Task objective:
Reproduce the data that follows in its entirety, character for character.

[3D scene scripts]
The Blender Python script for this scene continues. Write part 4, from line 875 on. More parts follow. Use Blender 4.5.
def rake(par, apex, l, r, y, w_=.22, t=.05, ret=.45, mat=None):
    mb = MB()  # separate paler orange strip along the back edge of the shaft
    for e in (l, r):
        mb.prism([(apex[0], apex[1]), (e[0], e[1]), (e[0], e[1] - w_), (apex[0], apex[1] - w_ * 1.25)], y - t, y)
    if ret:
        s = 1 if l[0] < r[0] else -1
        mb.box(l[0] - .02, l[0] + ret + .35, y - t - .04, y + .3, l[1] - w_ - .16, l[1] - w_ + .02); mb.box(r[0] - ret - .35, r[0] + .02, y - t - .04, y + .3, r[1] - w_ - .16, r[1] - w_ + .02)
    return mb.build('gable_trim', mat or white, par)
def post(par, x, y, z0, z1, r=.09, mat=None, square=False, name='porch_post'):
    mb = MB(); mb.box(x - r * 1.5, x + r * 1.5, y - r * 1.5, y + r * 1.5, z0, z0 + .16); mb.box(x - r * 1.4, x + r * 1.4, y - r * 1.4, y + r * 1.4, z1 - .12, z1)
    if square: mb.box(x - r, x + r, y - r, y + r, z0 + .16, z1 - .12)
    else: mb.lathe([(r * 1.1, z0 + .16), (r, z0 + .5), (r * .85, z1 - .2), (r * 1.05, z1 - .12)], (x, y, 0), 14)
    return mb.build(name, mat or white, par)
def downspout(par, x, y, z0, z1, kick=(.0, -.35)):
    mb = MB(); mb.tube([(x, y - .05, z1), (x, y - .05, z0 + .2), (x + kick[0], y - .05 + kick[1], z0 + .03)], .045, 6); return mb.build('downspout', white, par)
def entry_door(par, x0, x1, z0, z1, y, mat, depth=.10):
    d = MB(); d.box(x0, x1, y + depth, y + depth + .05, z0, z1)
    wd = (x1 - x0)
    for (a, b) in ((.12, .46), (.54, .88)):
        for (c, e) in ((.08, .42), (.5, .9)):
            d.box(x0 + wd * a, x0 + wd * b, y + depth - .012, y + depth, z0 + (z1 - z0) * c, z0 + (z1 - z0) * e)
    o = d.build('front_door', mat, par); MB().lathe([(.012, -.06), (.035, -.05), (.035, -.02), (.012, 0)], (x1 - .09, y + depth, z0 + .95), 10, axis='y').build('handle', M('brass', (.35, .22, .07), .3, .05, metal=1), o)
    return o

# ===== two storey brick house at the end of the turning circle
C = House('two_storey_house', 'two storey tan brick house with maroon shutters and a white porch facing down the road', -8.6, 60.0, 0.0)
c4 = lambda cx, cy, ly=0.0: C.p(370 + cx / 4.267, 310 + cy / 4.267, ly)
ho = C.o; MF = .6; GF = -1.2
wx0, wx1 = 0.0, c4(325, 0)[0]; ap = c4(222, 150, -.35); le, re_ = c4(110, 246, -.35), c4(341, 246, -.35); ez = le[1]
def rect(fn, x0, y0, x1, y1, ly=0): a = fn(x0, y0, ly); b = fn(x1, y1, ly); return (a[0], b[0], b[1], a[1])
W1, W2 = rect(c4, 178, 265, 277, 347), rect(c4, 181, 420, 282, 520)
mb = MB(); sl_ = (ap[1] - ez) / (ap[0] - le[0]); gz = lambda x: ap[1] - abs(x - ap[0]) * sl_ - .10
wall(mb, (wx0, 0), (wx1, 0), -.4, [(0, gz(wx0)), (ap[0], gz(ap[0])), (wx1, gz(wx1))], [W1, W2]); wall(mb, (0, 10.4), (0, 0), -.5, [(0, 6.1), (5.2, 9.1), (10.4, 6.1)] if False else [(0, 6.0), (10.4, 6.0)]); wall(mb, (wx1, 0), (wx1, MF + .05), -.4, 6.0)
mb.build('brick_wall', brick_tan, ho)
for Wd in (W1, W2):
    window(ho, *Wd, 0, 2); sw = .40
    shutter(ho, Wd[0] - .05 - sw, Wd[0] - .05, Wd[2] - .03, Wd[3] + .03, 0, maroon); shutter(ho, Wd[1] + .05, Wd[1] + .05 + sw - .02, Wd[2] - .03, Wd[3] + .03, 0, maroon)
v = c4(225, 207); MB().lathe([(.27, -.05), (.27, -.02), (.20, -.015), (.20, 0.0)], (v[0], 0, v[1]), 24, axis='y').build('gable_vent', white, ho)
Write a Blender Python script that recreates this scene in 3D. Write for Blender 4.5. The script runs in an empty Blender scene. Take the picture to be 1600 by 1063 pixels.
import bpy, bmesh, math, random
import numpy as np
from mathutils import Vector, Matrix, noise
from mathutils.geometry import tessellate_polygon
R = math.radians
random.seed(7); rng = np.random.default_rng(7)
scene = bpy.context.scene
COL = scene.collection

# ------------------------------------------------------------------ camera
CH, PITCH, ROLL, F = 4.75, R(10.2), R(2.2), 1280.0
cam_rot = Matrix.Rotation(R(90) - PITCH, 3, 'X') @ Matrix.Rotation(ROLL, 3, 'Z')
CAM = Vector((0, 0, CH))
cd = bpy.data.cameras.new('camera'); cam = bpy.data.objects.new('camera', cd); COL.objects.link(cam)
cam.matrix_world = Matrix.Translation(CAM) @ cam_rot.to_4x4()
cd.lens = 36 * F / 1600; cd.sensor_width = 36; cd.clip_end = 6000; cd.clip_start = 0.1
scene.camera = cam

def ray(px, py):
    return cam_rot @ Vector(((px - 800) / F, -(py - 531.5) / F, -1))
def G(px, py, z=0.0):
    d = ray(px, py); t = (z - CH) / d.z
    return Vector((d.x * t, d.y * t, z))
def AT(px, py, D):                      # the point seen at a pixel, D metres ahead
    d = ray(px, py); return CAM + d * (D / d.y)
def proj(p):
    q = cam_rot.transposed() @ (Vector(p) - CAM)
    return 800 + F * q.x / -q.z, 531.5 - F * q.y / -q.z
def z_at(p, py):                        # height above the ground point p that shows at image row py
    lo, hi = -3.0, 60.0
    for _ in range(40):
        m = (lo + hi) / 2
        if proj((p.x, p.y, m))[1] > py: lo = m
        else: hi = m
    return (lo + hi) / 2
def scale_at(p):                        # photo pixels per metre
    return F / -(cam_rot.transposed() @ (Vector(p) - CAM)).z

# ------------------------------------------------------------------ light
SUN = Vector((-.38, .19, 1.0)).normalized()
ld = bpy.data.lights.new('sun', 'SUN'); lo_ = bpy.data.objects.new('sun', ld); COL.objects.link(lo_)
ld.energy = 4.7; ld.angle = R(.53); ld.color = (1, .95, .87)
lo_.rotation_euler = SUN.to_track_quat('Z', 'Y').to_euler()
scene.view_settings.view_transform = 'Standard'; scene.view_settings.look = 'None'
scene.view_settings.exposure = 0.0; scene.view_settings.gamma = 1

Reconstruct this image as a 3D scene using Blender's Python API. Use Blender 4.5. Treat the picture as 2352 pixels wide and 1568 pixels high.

Reply to the exercise:
The Blender Python script for this scene continues. Write part 4, from line 875 on. More parts follow. Use Blender 4.5.
def rake(par, apex, l, r, y, w_=.22, t=.05, ret=.45, mat=None):
    mb = MB()  # separate paler orange strip along the back edge of the shaft
    for e in (l, r):
        mb.prism([(apex[0], apex[1]), (e[0], e[1]), (e[0], e[1] - w_), (apex[0], apex[1] - w_ * 1.25)], y - t, y)
    if ret:
        s = 1 if l[0] < r[0] else -1
        mb.box(l[0] - .02, l[0] + ret + .35, y - t - .04, y + .3, l[1] - w_ - .16, l[1] - w_ + .02); mb.box(r[0] - ret - .35, r[0] + .02, y - t - .04, y + .3, r[1] - w_ - .16, r[1] - w_ + .02)
    return mb.build('gable_trim', mat or white, par)
def post(par, x, y, z0, z1, r=.09, mat=None, square=False, name='porch_post'):
    mb = MB(); mb.box(x - r * 1.5, x + r * 1.5, y - r * 1.5, y + r * 1.5, z0, z0 + .16); mb.box(x - r * 1.4, x + r * 1.4, y - r * 1.4, y + r * 1.4, z1 - .12, z1)
    if square: mb.box(x - r, x + r, y - r, y + r, z0 + .16, z1 - .12)
    else: mb.lathe([(r * 1.1, z0 + .16), (r, z0 + .5), (r * .85, z1 - .2), (r * 1.05, z1 - .12)], (x, y, 0), 14)
    return mb.build(name, mat or white, par)
def downspout(par, x, y, z0, z1, kick=(.0, -.35)):
    mb = MB(); mb.tube([(x, y - .05, z1), (x, y - .05, z0 + .2), (x + kick[0], y - .05 + kick[1], z0 + .03)], .045, 6); return mb.build('downspout', white, par)
def entry_door(par, x0, x1, z0, z1, y, mat, depth=.10):
    d = MB(); d.box(x0, x1, y + depth, y + depth + .05, z0, z1)
    wd = (x1 - x0)
    for (a, b) in ((.12, .46), (.54, .88)):
        for (c, e) in ((.08, .42), (.5, .9)):
            d.box(x0 + wd * a, x0 + wd * b, y + depth - .012, y + depth, z0 + (z1 - z0) * c, z0 + (z1 - z0) * e)
    o = d.build('front_door', mat, par); MB().lathe([(.012, -.06), (.035, -.05), (.035, -.02), (.012, 0)], (x1 - .09, y + depth, z0 + .95), 10, axis='y').build('handle', M('brass', (.35, .22, .07), .3, .05, metal=1), o)
    return o

# ===== two storey brick house at the end of the turning circle
C = House('two_storey_house', 'two storey tan brick house with maroon shutters and a white porch facing down the road', -8.6, 60.0, 0.0)
c4 = lambda cx, cy, ly=0.0: C.p(370 + cx / 4.267, 310 + cy / 4.267, ly)
ho = C.o; MF = .6; GF = -1.2
wx0, wx1 = 0.0, c4(325, 0)[0]; ap = c4(222, 150, -.35); le, re_ = c4(110, 246, -.35), c4(341, 246, -.35); ez = le[1]
def rect(fn, x0, y0, x1, y1, ly=0): a = fn(x0, y0, ly); b = fn(x1, y1, ly); return (a[0], b[0], b[1], a[1])
W1, W2 = rect(c4, 178, 265, 277, 347), rect(c4, 181, 420, 282, 520)
mb = MB(); sl_ = (ap[1] - ez) / (ap[0] - le[0]); gz = lambda x: ap[1] - abs(x - ap[0]) * sl_ - .10
wall(mb, (wx0, 0), (wx1, 0), -.4, [(0, gz(wx0)), (ap[0], gz(ap[0])), (wx1, gz(wx1))], [W1, W2]); wall(mb, (0, 10.4), (0, 0), -.5, [(0, 6.1), (5.2, 9.1), (10.4, 6.1)] if False else [(0, 6.0), (10.4, 6.0)]); wall(mb, (wx1, 0), (wx1, MF + .05), -.4, 6.0)
mb.build('brick_wall', brick_tan, ho)
for Wd in (W1, W2):
    window(ho, *Wd, 0, 2); sw = .40
    shutter(ho, Wd[0] - .05 - sw, Wd[0] - .05, Wd[2] - .03, Wd[3] + .03, 0, maroon); shutter(ho, Wd[1] + .05, Wd[1] + .05 + sw - .02, Wd[2] - .03, Wd[3] + .03, 0, maroon)
v = c4(225, 207); MB().lathe([(.27, -.05), (.27, -.02), (.20, -.015), (.20, 0.0)], (v[0], 0, v[1]), 24, axis='y').build('gable_vent', white, ho)
Write a Blender Python script that recreates this scene in 3D. Write for Blender 4.5. The script runs in an empty Blender scene. Take the picture to be 1600 by 1063 pixels.
import bpy, bmesh, math, random
import numpy as np
from mathutils import Vector, Matrix, noise
from mathutils.geometry import tessellate_polygon
R = math.radians
random.seed(7); rng = np.random.default_rng(7)
scene = bpy.context.scene
COL = scene.collection

# ------------------------------------------------------------------ camera
CH, PITCH, ROLL, F = 4.75, R(10.2), R(2.2), 1280.0
cam_rot = Matrix.Rotation(R(90) - PITCH, 3, 'X') @ Matrix.Rotation(ROLL, 3, 'Z')
CAM = Vector((0, 0, CH))
cd = bpy.data.cameras.new('camera'); cam = bpy.data.objects.new('camera', cd); COL.objects.link(cam)
cam.matrix_world = Matrix.Translation(CAM) @ cam_rot.to_4x4()
cd.lens = 36 * F / 1600; cd.sensor_width = 36; cd.clip_end = 6000; cd.clip_start = 0.1
scene.camera = cam

def ray(px, py):
    return cam_rot @ Vector(((px - 800) / F, -(py - 531.5) / F, -1))
def G(px, py, z=0.0):
    d = ray(px, py); t = (z - CH) / d.z
    return Vector((d.x * t, d.y * t, z))
def AT(px, py, D):                      # the point seen at a pixel, D metres ahead
    d = ray(px, py); return CAM + d * (D / d.y)
def proj(p):
    q = cam_rot.transposed() @ (Vector(p) - CAM)
    return 800 + F * q.x / -q.z, 531.5 - F * q.y / -q.z
def z_at(p, py):                        # height above the ground point p that shows at image row py
    lo, hi = -3.0, 60.0
    for _ in range(40):
        m = (lo + hi) / 2
        if proj((p.x, p.y, m))[1] > py: lo = m
        else: hi = m
    return (lo + hi) / 2
def scale_at(p):                        # photo pixels per metre
    return F / -(cam_rot.transposed() @ (Vector(p) - CAM)).z

# ------------------------------------------------------------------ light
SUN = Vector((-.38, .19, 1.0)).normalized()
ld = bpy.data.lights.new('sun', 'SUN'); lo_ = bpy.data.objects.new('sun', ld); COL.objects.link(lo_)
ld.energy = 4.7; ld.angle = R(.53); ld.color = (1, .95, .87)
lo_.rotation_euler = SUN.to_track_quat('Z', 'Y').to_euler()
scene.view_settings.view_transform = 'Standard'; scene.view_settings.look = 'None'
scene.view_settings.exposure = 0.0; scene.view_settings.gamma = 1

Reconstruct this image as a 3D scene using Blender's Python API. Use Blender 4.5. Treat the picture as 2352 pixels wide and 1568 pixels high.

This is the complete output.